"Bankalar şu an için kapalı. Çok fazla insan parasını çekmeye çalıştı." Annesi kanayıncaya kadar alt dudağını ısırıyor ve sonra onları bakkal dükkanına götürüyor. Burada, insanlar her ne taşıyabiliyorlarsa alıp gidiyorlar.
Raflar neredeyse boşalmış. Fiyatlar çoktan iki-üç katına çıkmış.

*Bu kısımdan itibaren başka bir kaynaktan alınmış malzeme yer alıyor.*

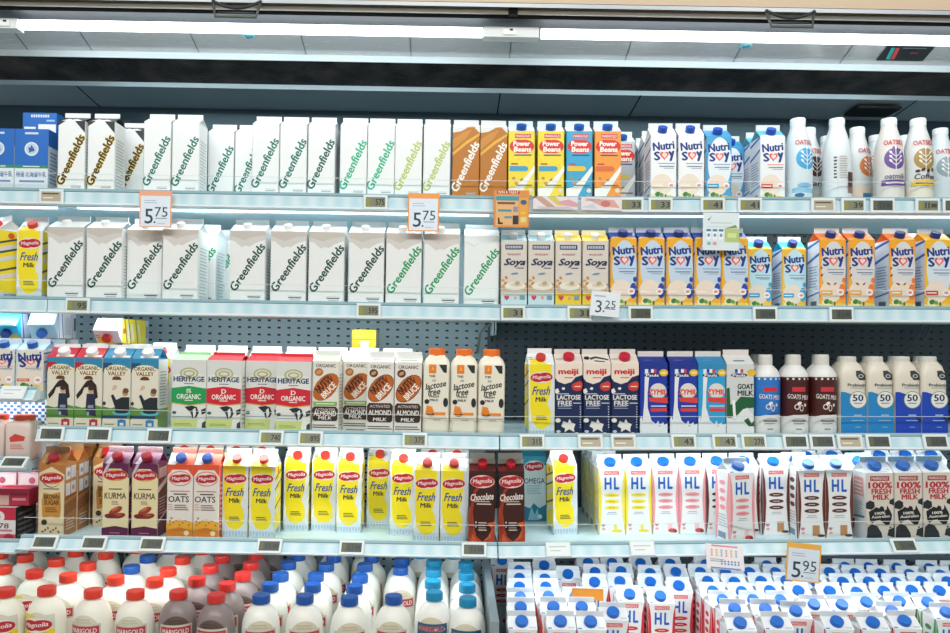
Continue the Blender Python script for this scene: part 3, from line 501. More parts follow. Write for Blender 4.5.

Vera güçlükle yürüyor. O kadar aç ki, yürümeye devam etmek zor; bazen yürümeye devam etmeyi istemek bile zor. Bugün kuyrukta geçirdiği yedi saati düşünmemeye çalışıyor ve bunun yerine alabildiği ayçiçeği yağına ve küspeye odaklanıyor. Çektiği kırmızı kızak arkasında, derin kar birikintileri arasında kayarak arada bir karların içinde gizlenmiş olan şeylere takılıyor; bir ağaç dalı, taş, donmuş bir ceset. (s:405)
Hepimize mayayla karıştırılmış bir bardak sıcak su yapıyorum. Bu beslenme değil, ama karnımızı doyuracak. Dikkatli bir şekilde, kalın, siyah ekmeğin bir parçasını -bu haftanın yiyecek payından geriye kalanları- alıp üç parçaya bölüyorum. Hepsini onlara vermek istiyorum, ama bunu yapmamam gerektiğini biliyorum. Ben olmadan onlar yok olurlar, bu yüzden yemeliyim. (s:450)
Bu, Leningrad'da kaydedilen en soğuk kış. Yiyecek tekrar tekrar kesiliyor. Isınmak için babamın çok sevdiği kitaplarını sayfa sayfa yakıyorum. Hikaye anlatırken bir deri bir kemik kalmış çocuklarıma sarılarak dondurucu karanlıkta oturuyorum. Anna Karenina. Savaş ve Barış. Onegin. Onlara Sasha'yla nasıl karşılaştığımızı o kadar sık anlatıyorum ki kısa sürede kelimeleri ezbere biliyorum. (s:454)
(Pegasus Yayınları, 2015, 512 sayfa)
KİTABIN ARKA KAPAĞINDAN:
BAZEN ANNENİN GEÇMİŞİNE BİR KAPI ARALADIĞINDA KENDİ GELECEĞİNİ BULURSUN...
Meredith ve Nina Whitson birbirine taban tabana zıt karakterlerdeki kız kardeşlerdir. Biri evde kalıp çocuklarına bakmış ve aile işinin başına geçmiş, diğeriyse hayallerinin peşinden gidip dünyayı gezmiş ve ünlü bir foto muhabir olmuştur. Ancak sevgili babaları hastalandığında bu birbirine yabancı iki kadın, kendilerini yine bir arada, şimdi bile kızlarına herhangi bir avuntu vermeyen, aşırı mesafeli anneleri Anya’nın yanında bulacaktır. Anneleriyle aralarındaki tek bağ, onun, çocukluklarında bazı geceler kızlara anlattığı bir Rus masalıdır.
Ölüm döşeğindeki babalarınınsa, hayatındaki kadınlardan son bir arzusu vardır. Anya kızlarına bir masal anlatacaktır; yıllar önce başladığı ama hiç bitirmediği o masalı. Hem de bu kez sonuna kadar.
Böylece Anya'nın, 50 yıldan fazla bir süre önce yaşadığı, savaş mağduru şehri Leningrad'daki hayatına açılan, ailelerini kökünden değiştirecek, beklenmedik bir yolculuk başlar.
"Bu kitap tatmin edici bir tarihi roman ve günümüzde geçen bir aile dramı..."
Library Journal
“Okuyucular, anne ve kızlar yakınlaştıkça hem gülmekten hem de ağlamaktan kendilerini alamayacaklar.”
Publishers Weekly
"Hannah, karakterlerin psikolojilerine derinlemesine inmekte ve hislerin detaylarını betimlemekte usta."